Re-elections always bring out the paranoia in politicians — even those who have little to fear from voters.
Gov. Jon Huntsman Jr. is up for re-election next year. He's already said he won't seek a third term, and assuming he wins and then steps out of public life, 2008 would be his last election.
But the popular governor — he constantly gets approval ratings in the 80 percentiles — seems stuck on the controversial issue of private school vouchers.
As he told Deseret Morning News education writer Tiffany Erickson this week, he didn't lead the fight for the voucher law, and he's not going to lead the fight against vouchers, should citizens reject the idea in a public referendum.
Indeed, Huntsman has walked a crooked road on vouchers.
He ran in 2004 on a platform that included tax credit vouchers for parents who send their kids to private schools. That put him on the correct side of conservative GOP delegates and primary voters who like vouchers.
But Huntsman didn't push the vouchers issue once he was in office.

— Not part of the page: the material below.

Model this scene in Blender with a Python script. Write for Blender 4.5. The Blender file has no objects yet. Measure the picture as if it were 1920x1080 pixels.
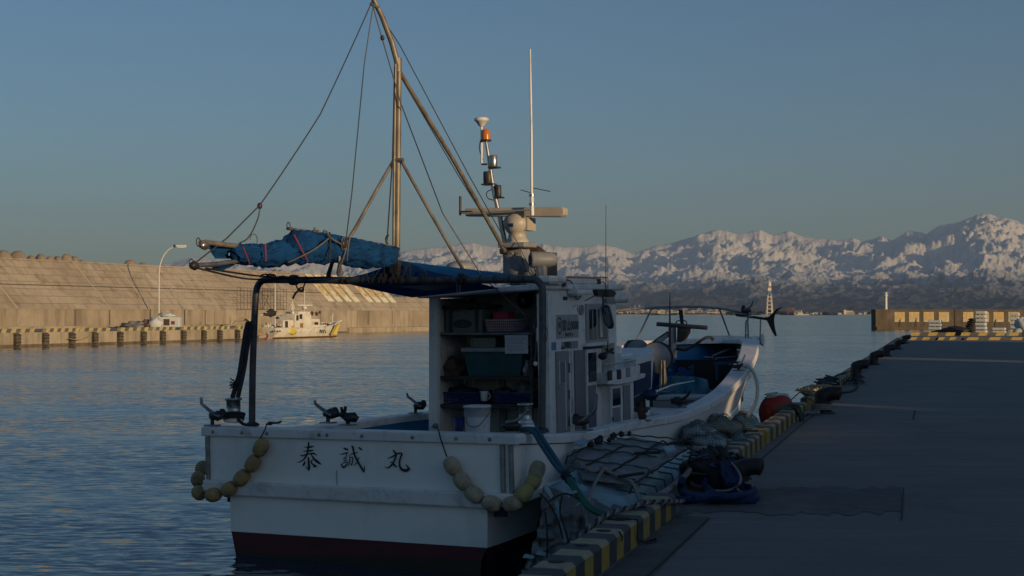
import bpy, math, random
import numpy as np
from mathutils import Vector, Matrix
random.seed(7)
sc = bpy.context.scene
R = math.radians
# ------------------------------------------------------------------ camera
EYE = 2.074            # metres above the water
FPX = 2667.0           # focal length in photo pixels (1920 wide)
PITCH = math.atan(50 / FPX)
cam = bpy.data.cameras.new('camera')
cam.sensor_width = 36.0
cam.lens = 36.0 * FPX / 1920
cam.clip_start = 0.1
cam.clip_end = 200000
camo = bpy.data.objects.new('camera', cam)
sc.collection.objects.link(camo)
camo.location = (0, 0, EYE)
camo.rotation_euler = (math.pi / 2 + PITCH, 0, 0)
sc.camera = camo
# ------------------------------------------------------------------ light
SUN_AZ = 42.0          # degrees right of straight behind the camera
SUN_EL = 7.0
tosun = Vector((math.sin(R(SUN_AZ)) * math.cos(R(SUN_EL)), -math.cos(R(SUN_AZ)) * math.cos(R(SUN_EL)), math.sin(R(SUN_EL))))
world = bpy.data.worlds.new('World')
sc.world = world
world.use_nodes = True
wn = world.node_tree
wn.nodes.clear()
sky = wn.nodes.new('ShaderNodeTexSky')
sky.sky_type = 'NISHITA'
sky.sun_disc = False
sky.sun_elevation = R(SUN_EL)
sky.sun_rotation = math.atan2(tosun.x, tosun.y)
sky.air_density = 1.0
sky.dust_density = 0.85
sky.ozone_density = 3.6
bg = wn.nodes.new('ShaderNodeBackground')
bg.inputs['Strength'].default_value = 0.10
wo = wn.nodes.new('ShaderNodeOutputWorld')
wn.links.new(sky.outputs[0], bg.inputs[0])
wn.links.new(bg.outputs[0], wo.inputs[0])
sun = bpy.data.lights.new('sun', 'SUN')
sun.energy = 3.4
sun.angle = R(0.5)
sun.color = (1.0, 0.69, 0.37)
suno = bpy.data.objects.new('sun', sun)
suno.rotation_euler = tosun.to_track_quat('Z', 'Y').to_euler()
sc.collection.objects.link(suno)
sc.view_settings.view_transform = 'Standard'
sc.view_settings.look = 'None'
sc.view_settings.exposure = 0.0
sc.view_settings.gamma = 1.0
sc.cycles.use_denoising = True
sc.cycles.max_bounces = 8
sc.cycles.transparent_max_bounces = 16
sc.cycles.volume_bounces = 0
sc.cycles.sample_clamp_indirect = 4.0

# ------------------------------------------------------------------ frames and pixel helpers
IDN = Matrix.Identity(4)
BOAT = Matrix.Translation((-1.309, 11.818, 0)) @ Matrix.Rotation(R(-26), 4, 'Z') @ Matrix.Rotation(R(0.8), 4, 'X') @ Matrix.Rotation(R(-0.8), 4, 'Y')
BINV = BOAT.inverted()
def ray(px, py):
    x = (px - 960) / FPX; y = (540 - py) / FPX
    return Vector((x, math.cos(PITCH) - y * math.sin(PITCH), math.sin(PITCH) + y * math.cos(PITCH)))
def G(px, py, z):      # world point at height z
    r = ray(px, py); t = (z - EYE) / r.z
    return Vector((0, 0, EYE)) + r * t
def W(px, py, D):      # world point at distance D ahead
    r = ray(px, py); return Vector((0, 0, EYE)) + r * (D / r.y)
def _b(px, py, ax, v):
    c = BINV @ Vector((0, 0, EYE)); r = BINV.to_3x3() @ ray(px, py)
    return c + r * ((v - c[ax]) / r[ax])
def bw(px, py, w): return _b(px, py, 0, w)
def bs(px, py, s): return _b(px, py, 1, s)
def bz(px, py, z): return _b(px, py, 2, z)
def PX(p, M=IDN):
    q = M @ Vector(p) - Vector((0, 0, EYE))
    z = q.y * math.cos(PITCH) + q.z * math.sin(PITCH); y = -q.y * math.sin(PITCH) + q.z * math.cos(PITCH)
    return (960 + FPX * q.x / z, 540 - FPX * y / z)

# ------------------------------------------------------------------ objects
ORG = {}
def tag(o, label=None, cat=None, group=None, kind=None):
    if label: o['label'] = label
    if cat: o['category'] = cat
    if group: o['group'] = group
    if kind: o['kind'] = kind
    return o
def thing(name, label, cat, origin=(0, 0, 0), frame=IDN, group=None):
    o = bpy.data.objects.new(name, None)
    o.empty_display_size = 0.2
    sc.collection.objects.link(o)
    o.matrix_world = frame @ Matrix.Translation(origin)
    ORG[o.name] = (frame, Vector(origin))
    return tag(o, label, cat, group)
def copy_tree(o, parent=None):
    c = o.copy(); sc.collection.objects.link(c)
    if parent is not None:
        c.parent = parent; c.matrix_parent_inverse = o.matrix_parent_inverse.copy()
    for ch in list(o.children): copy_tree(ch, c)
    return c
class MB:
    def __init__(s): s.v = []; s.f = []; s.fm = []; s.fs = []
    def add(s, vs, fs, m, smooth=False):
        n = len(s.v); s.v += [Vector(p) for p in vs]
        for f in fs:
            s.f.append([i + n for i in f]); s.fm.append(m); s.fs.append(smooth)
        return s
    def box(s, c, d, m, rot=None):
        c = Vector(c); hx, hy, hz = d[0] / 2, d[1] / 2, d[2] / 2
        vs = [Vector((x, y, z)) for x in (-hx, hx) for y in (-hy, hy) for z in (-hz, hz)]
        if rot is not None: vs = [rot @ v for v in vs]
        return s.add([v + c for v in vs], [(0, 1, 3, 2), (4, 6, 7, 5), (0, 4, 5, 1), (2, 3, 7, 6), (0, 2, 6, 4), (1, 5, 7, 3)], m)
    def bb(s, a, b, m):
        a = Vector(a); b = Vector(b); return s.box((a + b) / 2, [abs(b[i] - a[i]) for i in range(3)], m)
    def hexa(s, lo, hi, m):       # two quads (same winding) joined
        return s.add(list(lo) + list(hi), [(3, 2, 1, 0), (4, 5, 6, 7), (0, 1, 5, 4), (1, 2, 6, 5), (2, 3, 7, 6), (3, 0, 4, 7)], m)
    def prism(s, poly, off, m):   # polygon extruded by a vector
        poly = [Vector(p) for p in poly]; off = Vector(off); n = len(poly)
        return s.add(poly + [p + off for p in poly], [list(range(n - 1, -1, -1)), list(range(n, 2 * n))] + [(i, (i + 1) % n, n + (i + 1) % n, n + i) for i in range(n)], m)
    def tube(s, path, r, m, n=8, cap=True, flat=1.0):
        P = [Vector(p) for p in path]; k = len(P)
        if not hasattr(r, '__len__'): r = [r] * k
        vs = []; t0 = None; u = None
        for i in range(k):
            t = (P[min(i + 1, k - 1)] - P[max(i - 1, 0)])
            t = t.normalized() if t.length > 1e-9 else Vector((0, 0, 1))
            if u is None:
                a = Vector((0, 0, 1)) if abs(t.z) < 0.9 else Vector((1, 0, 0))
                u = t.cross(a).normalized()
            else:
                u = (u - t * u.dot(t)); u = u.normalized() if u.length > 1e-6 else t.orthogonal().normalized()
            w = t.cross(u)
            for j in range(n):
                a = 2 * math.pi * j / n
                vs.append(P[i] + u * math.cos(a) * r[i] + w * math.sin(a) * r[i] * flat)
        fs = [(i * n + j, i * n + (j + 1) % n, (i + 1) * n + (j + 1) % n, (i + 1) * n + j) for i in range(k - 1) for j in range(n)]
        s.add(vs, fs, m, True)
        if cap: s.add(vs[:n], [list(range(n - 1, -1, -1))], m); s.add(vs[-n:], [list(range(n))], m)
        return s
    def lathe(s, prof, base, m, n=16, axis=(0, 0, 1), flats=False):
        ax = Vector(axis).normalized(); u = ax.orthogonal().normalized(); w = ax.cross(u); base = Vector(base)
        vs = []
        for (r, z) in prof:
            for j in range(n):
                a = 2 * math.pi * j / n; vs.append(base + ax * z + (u * math.cos(a) + w * math.sin(a)) * max(r, 1e-4))
        k = len(prof)
        s.add(vs, [(i * n + j, i * n + (j + 1) % n, (i + 1) * n + (j + 1) % n, (i + 1) * n + j) for i in range(k - 1) for j in range(n)], m, not flats)
        s.add(vs[:n], [list(range(n - 1, -1, -1))], m); s.add(vs[-n:], [list(range(n))], m)
        return s
    def grid(s, rows, m, smooth=True, close=False):
        n = len(rows[0]); vs = [p for r in rows for p in r]; fs = []
        for i in range(len(rows) - 1):
            for j in range(n if close else n - 1):
                fs.append((i * n + j, i * n + (j + 1) % n, (i + 1) * n + (j + 1) % n, (i + 1) * n + j))
        return s.add(vs, fs, m, smooth)
    def blob(s, c, rad, m, n=14, k=9, lump=0.0, seed=0, rot=None):
        c = Vector(c); rnd = random.Random(seed); ph = [rnd.uniform(0, 6.3) for _ in range(6)]
        rows = []
        for i in range(k + 1):
            th = math.pi * i / k; row = []
            for j in range(n):
                a = 2 * math.pi * j / n
                q = 1 + lump * (math.sin(3 * a + ph[0] + 2 * th) * 0.5 + math.sin(5 * a + ph[1]) * math.sin(4 * th + ph[2]) * 0.5 + math.sin(2 * th * 3 + ph[3]) * 0.4)
                p = Vector((math.sin(th) * math.cos(a) * rad[0], math.sin(th) * math.sin(a) * rad[1], math.cos(th) * rad[2])) * q
                if rot is not None: p = rot @ p
                row.append(c + p)
            rows.append(row)
        return s.grid(rows, m, True, True)
    def build(s, name, parent=None, frame=IDN, origin=(0, 0, 0), label=None, cat=None, group=None, kind=None, bevel=0, thick=0):
        if parent is not None: frame, origin = ORG[parent.name]
        o0 = Vector(origin)
        me = bpy.data.meshes.new(name)
        me.from_pydata([tuple(v - o0) for v in s.v], [], s.f)
        mats = []
        for m in s.fm:
            if m not in mats: mats.append(m)
        for m in mats: me.materials.append(m)
        me.polygons.foreach_set('material_index', [mats.index(m) for m in s.fm])
        me.polygons.foreach_set('use_smooth', s.fs)
        me.update()
        o = bpy.data.objects.new(name, me); sc.collection.objects.link(o)
        if parent is not None: o.parent = parent
        else: o.matrix_world = frame @ Matrix.Translation(o0)
        ORG[o.name] = (frame, o0)
        if thick:
            md = o.modifiers.new('thickness', 'SOLIDIFY'); md.thickness = thick; md.offset = 0
        if bevel:
            md = o.modifiers.new('bevel', 'BEVEL'); md.width = bevel; md.segments = 2; md.limit_method = 'ANGLE'; md.angle_limit = R(40)
        return tag(o, label, cat, group, kind)
def sag(a, b, d, n=10):
    a = Vector(a); b = Vector(b)
    return [a.lerp(b, i / n) - Vector((0, 0, d * 4 * (i / n) * (1 - i / n))) for i in range(n + 1)]
def smooth_path(P, k=4):
    P = [Vector(p) for p in P]; out = []
    for i in range(len(P) - 1):
        p0 = P[max(i - 1, 0)]; p1 = P[i]; p2 = P[i + 1]; p3 = P[min(i + 2, len(P) - 1)]
        for j in range(k):
            t = j / k
            out.append(0.5 * ((2 * p1) + (p2 - p0) * t + (2 * p0 - 5 * p1 + 4 * p2 - p3) * t * t + (3 * p1 - p0 - 3 * p2 + p3) * t ** 3))
    out.append(P[-1]); return out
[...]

He offered no model legislation. And when Democrats and moderate Republicans in the Utah House voted down vouchers in 2005 and 2006, Huntsman didn't chastise or criticize them.
He always said if the Legislature passed a vouchers bill, he'd take a look at it before deciding whether to veto it or sign it.
By one vote in the House, a main vouchers bill passed in 2007. And Huntsman did sign it.
But when a well-organized citizen opposition to the new bill sprung up, Huntsman didn't openly oppose that, either.
Instead, he said should citizens get a chance to vote on the bill, and should they vote it down, then the "people's voice" should be heard and followed — and there should be no voucher law.
But he said this week that he would not lead any fight attempting to end vouchers, either, should voters turn it down at the polls.
The governor seems to be squarely straddling two rails on the issue, trying very hard not to touch the deadly political third rail of vouchers.
Huntsman says — with some very hopeful thinking — that Utah courts may well have decided the legal issues over vouchers before Feb. 5 — an election date the governor favors for the voucher vote. However, that would require pretty quick action by the courts.
As you may recall, much of the hassle with this voucher issue is the fact that lawmakers passed two voucher bills. The first, main voucher bill, passed by one vote in the House, a handful in the Senate.
But several weeks later, lawmakers passed what has been called a "cleanup and funding" bill on vouchers. That bill passed by two-thirds in the House and Senate — mainly because some Democrats and moderate Republicans, who had voted against the main voucher bill, voted for the cleanup bill because it gave more funding for vouchers and made the first bill better.
Unfortunately for voucher opponents, the second bill carried much of the same voucher-enacting language as the first bill. And Utah law says that any bill that passes by two-thirds or more can't be the subject of a referendum repeal. Opponents said they didn't realize that. So Utahns can only vote to repeal the first bill.
There's the sticky political reality that voters could turn down the main voucher bill, but the second bill would be in place and vouchers would go forward against citizens' wishes.
Should that happen, Huntsman could lead a fight to repeal the second bill — and thus follow the people's will that he says should reflect the referendum.
But the governor says he won't do that — it will be up to legislators to fix the mess they created, unless they are bailed out by the courts.
Assuming some Republican runs against Huntsman next year, the governor will have to appear before conservative GOP delegates in convention and perhaps face an opponent in a GOP primary — facing those same Republicans who generally favor vouchers, as a number of Deseret Morning News/KSL-TV polls show.
Like I said, re-elections can make even popular politicians squeamish.